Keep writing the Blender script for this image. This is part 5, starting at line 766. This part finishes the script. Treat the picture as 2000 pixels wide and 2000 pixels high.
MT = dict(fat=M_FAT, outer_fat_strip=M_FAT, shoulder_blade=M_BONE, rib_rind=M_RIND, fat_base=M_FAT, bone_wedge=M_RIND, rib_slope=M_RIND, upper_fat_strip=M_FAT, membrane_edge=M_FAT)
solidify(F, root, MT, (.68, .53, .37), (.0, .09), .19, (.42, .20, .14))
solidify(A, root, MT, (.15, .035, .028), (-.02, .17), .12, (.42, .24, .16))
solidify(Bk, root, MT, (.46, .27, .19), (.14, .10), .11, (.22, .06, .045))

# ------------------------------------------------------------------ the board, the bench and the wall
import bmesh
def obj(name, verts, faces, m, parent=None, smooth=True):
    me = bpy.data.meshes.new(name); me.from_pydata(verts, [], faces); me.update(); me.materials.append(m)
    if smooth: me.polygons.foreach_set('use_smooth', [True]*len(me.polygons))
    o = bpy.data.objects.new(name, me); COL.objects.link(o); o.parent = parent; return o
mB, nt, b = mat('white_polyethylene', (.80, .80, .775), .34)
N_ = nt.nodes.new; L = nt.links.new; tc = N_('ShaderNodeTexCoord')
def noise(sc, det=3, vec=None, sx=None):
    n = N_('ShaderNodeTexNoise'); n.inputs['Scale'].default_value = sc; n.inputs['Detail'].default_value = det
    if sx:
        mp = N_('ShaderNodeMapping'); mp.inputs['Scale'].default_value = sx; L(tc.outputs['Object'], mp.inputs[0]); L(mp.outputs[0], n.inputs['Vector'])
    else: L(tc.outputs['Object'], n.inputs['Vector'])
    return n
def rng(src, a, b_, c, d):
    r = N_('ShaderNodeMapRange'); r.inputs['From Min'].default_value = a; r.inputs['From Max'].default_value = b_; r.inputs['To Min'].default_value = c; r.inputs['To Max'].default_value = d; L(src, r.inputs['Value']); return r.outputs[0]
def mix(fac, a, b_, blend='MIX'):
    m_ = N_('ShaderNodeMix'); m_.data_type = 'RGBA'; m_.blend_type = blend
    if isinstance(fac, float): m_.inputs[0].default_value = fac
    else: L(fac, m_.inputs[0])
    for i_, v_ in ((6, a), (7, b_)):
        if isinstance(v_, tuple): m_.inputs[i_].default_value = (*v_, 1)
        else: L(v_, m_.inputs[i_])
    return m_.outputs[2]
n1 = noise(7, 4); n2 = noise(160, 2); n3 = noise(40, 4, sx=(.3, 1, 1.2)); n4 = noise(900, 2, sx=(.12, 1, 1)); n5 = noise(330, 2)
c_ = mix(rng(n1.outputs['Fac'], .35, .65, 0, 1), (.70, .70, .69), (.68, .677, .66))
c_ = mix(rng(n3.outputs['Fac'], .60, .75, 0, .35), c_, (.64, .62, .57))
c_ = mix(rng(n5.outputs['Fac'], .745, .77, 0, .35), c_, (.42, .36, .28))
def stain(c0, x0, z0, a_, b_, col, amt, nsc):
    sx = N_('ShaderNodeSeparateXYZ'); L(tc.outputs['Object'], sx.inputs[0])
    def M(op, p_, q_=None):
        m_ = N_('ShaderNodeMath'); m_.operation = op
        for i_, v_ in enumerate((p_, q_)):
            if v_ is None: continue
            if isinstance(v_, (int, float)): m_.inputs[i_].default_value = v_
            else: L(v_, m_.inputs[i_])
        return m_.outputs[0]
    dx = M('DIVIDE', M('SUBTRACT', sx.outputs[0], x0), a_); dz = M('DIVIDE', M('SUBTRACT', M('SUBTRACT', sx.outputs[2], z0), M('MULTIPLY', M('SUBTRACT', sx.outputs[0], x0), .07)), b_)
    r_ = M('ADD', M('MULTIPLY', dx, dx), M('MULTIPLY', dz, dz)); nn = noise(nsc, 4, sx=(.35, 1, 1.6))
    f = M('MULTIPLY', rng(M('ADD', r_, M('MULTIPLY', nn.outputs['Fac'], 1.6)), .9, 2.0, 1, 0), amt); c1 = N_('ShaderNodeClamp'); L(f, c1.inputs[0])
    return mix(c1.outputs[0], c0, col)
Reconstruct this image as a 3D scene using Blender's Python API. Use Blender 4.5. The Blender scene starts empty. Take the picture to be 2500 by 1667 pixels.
----
**Short task:** Using the data above, repeat every line exactly.

**Response below:**
Keep writing the Blender script for this image. This is part 5, starting at line 766. This part finishes the script. Treat the picture as 2000 pixels wide and 2000 pixels high.
MT = dict(fat=M_FAT, outer_fat_strip=M_FAT, shoulder_blade=M_BONE, rib_rind=M_RIND, fat_base=M_FAT, bone_wedge=M_RIND, rib_slope=M_RIND, upper_fat_strip=M_FAT, membrane_edge=M_FAT)
solidify(F, root, MT, (.68, .53, .37), (.0, .09), .19, (.42, .20, .14))
solidify(A, root, MT, (.15, .035, .028), (-.02, .17), .12, (.42, .24, .16))
solidify(Bk, root, MT, (.46, .27, .19), (.14, .10), .11, (.22, .06, .045))

# ------------------------------------------------------------------ the board, the bench and the wall
import bmesh
def obj(name, verts, faces, m, parent=None, smooth=True):
    me = bpy.data.meshes.new(name); me.from_pydata(verts, [], faces); me.update(); me.materials.append(m)
    if smooth: me.polygons.foreach_set('use_smooth', [True]*len(me.polygons))
    o = bpy.data.objects.new(name, me); COL.objects.link(o); o.parent = parent; return o
mB, nt, b = mat('white_polyethylene', (.80, .80, .775), .34)
N_ = nt.nodes.new; L = nt.links.new; tc = N_('ShaderNodeTexCoord')
def noise(sc, det=3, vec=None, sx=None):
    n = N_('ShaderNodeTexNoise'); n.inputs['Scale'].default_value = sc; n.inputs['Detail'].default_value = det
    if sx:
        mp = N_('ShaderNodeMapping'); mp.inputs['Scale'].default_value = sx; L(tc.outputs['Object'], mp.inputs[0]); L(mp.outputs[0], n.inputs['Vector'])
    else: L(tc.outputs['Object'], n.inputs['Vector'])
    return n
def rng(src, a, b_, c, d):
    r = N_('ShaderNodeMapRange'); r.inputs['From Min'].default_value = a; r.inputs['From Max'].default_value = b_; r.inputs['To Min'].default_value = c; r.inputs['To Max'].default_value = d; L(src, r.inputs['Value']); return r.outputs[0]
def mix(fac, a, b_, blend='MIX'):
    m_ = N_('ShaderNodeMix'); m_.data_type = 'RGBA'; m_.blend_type = blend
    if isinstance(fac, float): m_.inputs[0].default_value = fac
    else: L(fac, m_.inputs[0])
    for i_, v_ in ((6, a), (7, b_)):
        if isinstance(v_, tuple): m_.inputs[i_].default_value = (*v_, 1)
        else: L(v_, m_.inputs[i_])
    return m_.outputs[2]
n1 = noise(7, 4); n2 = noise(160, 2); n3 = noise(40, 4, sx=(.3, 1, 1.2)); n4 = noise(900, 2, sx=(.12, 1, 1)); n5 = noise(330, 2)
c_ = mix(rng(n1.outputs['Fac'], .35, .65, 0, 1), (.70, .70, .69), (.68, .677, .66))
c_ = mix(rng(n3.outputs['Fac'], .60, .75, 0, .35), c_, (.64, .62, .57))
c_ = mix(rng(n5.outputs['Fac'], .745, .77, 0, .35), c_, (.42, .36, .28))
def stain(c0, x0, z0, a_, b_, col, amt, nsc):
    sx = N_('ShaderNodeSeparateXYZ'); L(tc.outputs['Object'], sx.inputs[0])
    def M(op, p_, q_=None):
        m_ = N_('ShaderNodeMath'); m_.operation = op
        for i_, v_ in enumerate((p_, q_)):
            if v_ is None: continue
            if isinstance(v_, (int, float)): m_.inputs[i_].default_value = v_
            else: L(v_, m_.inputs[i_])
        return m_.outputs[0]
    dx = M('DIVIDE', M('SUBTRACT', sx.outputs[0], x0), a_); dz = M('DIVIDE', M('SUBTRACT', M('SUBTRACT', sx.outputs[2], z0), M('MULTIPLY', M('SUBTRACT', sx.outputs[0], x0), .07)), b_)
    r_ = M('ADD', M('MULTIPLY', dx, dx), M('MULTIPLY', dz, dz)); nn = noise(nsc, 4, sx=(.35, 1, 1.6))
    f = M('MULTIPLY', rng(M('ADD', r_, M('MULTIPLY', nn.outputs['Fac'], 1.6)), .9, 2.0, 1, 0), amt); c1 = N_('ShaderNodeClamp'); L(f, c1.inputs[0])
    return mix(c1.outputs[0], c0, col)
Reconstruct this image as a 3D scene using Blender's Python API. Use Blender 4.5. The Blender scene starts empty. Take the picture to be 2500 by 1667 pixels.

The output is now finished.